La rentrée judiciaire 2025-2026 de la Cour constitutionnelle de la République Démocratique du Congo s’est déroulée ce samedi 18 octobre dans l’enceinte du Palais du peuple à Kinshasa, lors d’une audience solennelle publique qui a réuni l’ensemble des hautes autorités de l’État, dont le Président de la République. Cette cérémonie traditionnelle, destinée à marquer le début de l’année judiciaire, s’est transformée en une profonde réflexion sur le rôle et les limites du juge constitutionnel dans l’architecture institutionnelle congolaise.
Au cœur des débats constitutionnels qui ont animé cette journée historique : l’extension des compétences de la Cour constitutionnelle et l’impérieuse nécessité d’une réforme législative pour combler les vides juridiques persistants. Comment la plus haute juridiction de l’État peut-elle exercer pleinement son rôle de régulateur des institutions sans empiéter sur les prérogatives des autres pouvoirs ? Cette question fondamentale a traversé l’ensemble des interventions des différentes personnalités présentes.
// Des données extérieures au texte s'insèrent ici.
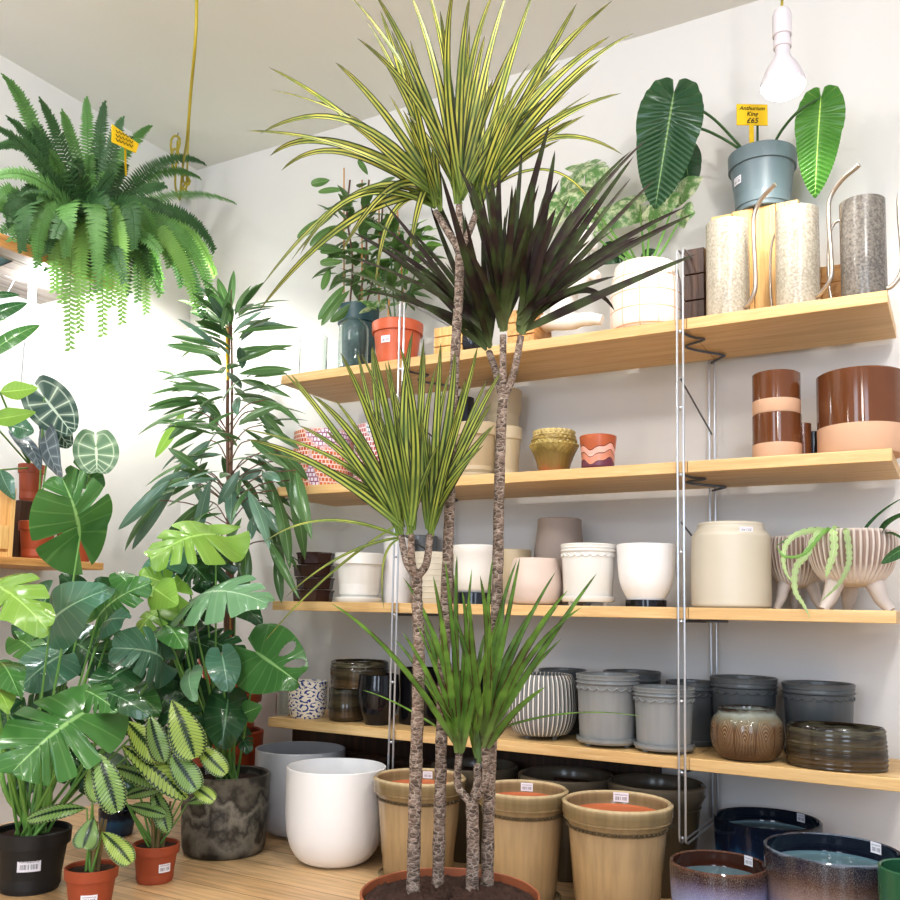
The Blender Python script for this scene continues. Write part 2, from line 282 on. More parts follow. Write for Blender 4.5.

Le bâtonnier national Michel Shebele a ouvert le bal des propositions en plaidant avec force pour l’organisation d’une rentrée judiciaire unique, mettant ainsi fin au système actuel qui prévoit trois cérémonies distinctes. Dans un argumentaire percutant, l’avocat général a jugé excessif le déplacement systématique du chef de l’État pour des événements similaires, proposant plutôt une fusion des discours des juridictions supérieures sous l’égide exclusive de la Cour constitutionnelle. Selon sa vision, cette dernière agit déjà comme une véritable Cour suprême, notamment à travers son pouvoir d’annulation des arrêts du Conseil d’État, et son président, qui dirige également le Conseil supérieur de la magistrature, devrait naturellement centraliser ces interventions solennelles.
Dans la continuité de ces réflexions, le procureur général près la Cour constitutionnelle, John Prosper Moke, est intervenu pour défendre la jurisprudence récente qui témoigne d’une tendance marquée à l’élargissement du champ d’action de l’institution. Le magistrat a souligné avec conviction que cette évolution jurisprudentielle s’inscrit parfaitement dans la mission fondamentale de la Cour en tant que régulateur du fonctionnement des institutions publiques. Cette extension des compétences judiciaires, a-t-il argumenté, permet de garantir efficacement la continuité de l’État, y compris par le biais du contrôle de constitutionnalité des décisions juridictionnelles rendues par les autres cours et tribunaux de la République.
En clôture de cette cérémonie riche en enseignements, le président de la Cour constitutionnelle, Dieudonné Kamuleta, a apporté sa pierre à l’édifice en reconnaissant avec franchise les limites intrinsèques du texte constitutionnel actuel. Le magistrat a affirmé sans ambages que la Constitution ne peut répondre à toutes les questions de droit qui se posent dans la pratique institutionnelle quotidienne. Son appel aux législateurs pour combler les carences législatives a résonné comme une nécessité impérieuse, tout en justifiant le rôle prééminent de la Cour comme arbitre institutionnel capable de prévenir le chaos politique et juridique.
Le président Kamuleta a illustré son propos par l’exemple marquant de l’intervention décisive de la Cour en 2016, à la fin du mandat du président Joseph Kabila, alors que la Commission Électorale Nationale Indépendante n’avait pas encore organisé l’élection présidentielle. Cette décision historique, selon son analyse, a permis d’éviter une paralysie institutionnelle aux conséquences potentiellement désastreuses pour la stabilité du pays. Cette référence à un précédent concret a donné toute sa substance aux débats constitutionnels sur l’étendue réelle des compétences judiciaires de la Cour.
À travers ces échanges nourris, c’est toute la question de l’équilibre des pouvoirs qui se trouve posée avec acuité. Jusqu’où la Cour constitutionnelle peut-elle étendre son contrôle sans risquer de bouleverser l’architecture institutionnelle soigneusement établie par la Constitution ? Les propositions avancées lors de cette rentrée judiciaire dessinent les contours d’une réforme législative ambitieuse qui pourrait profondément modifier le paysage juridictionnel congolais dans les mois à venir.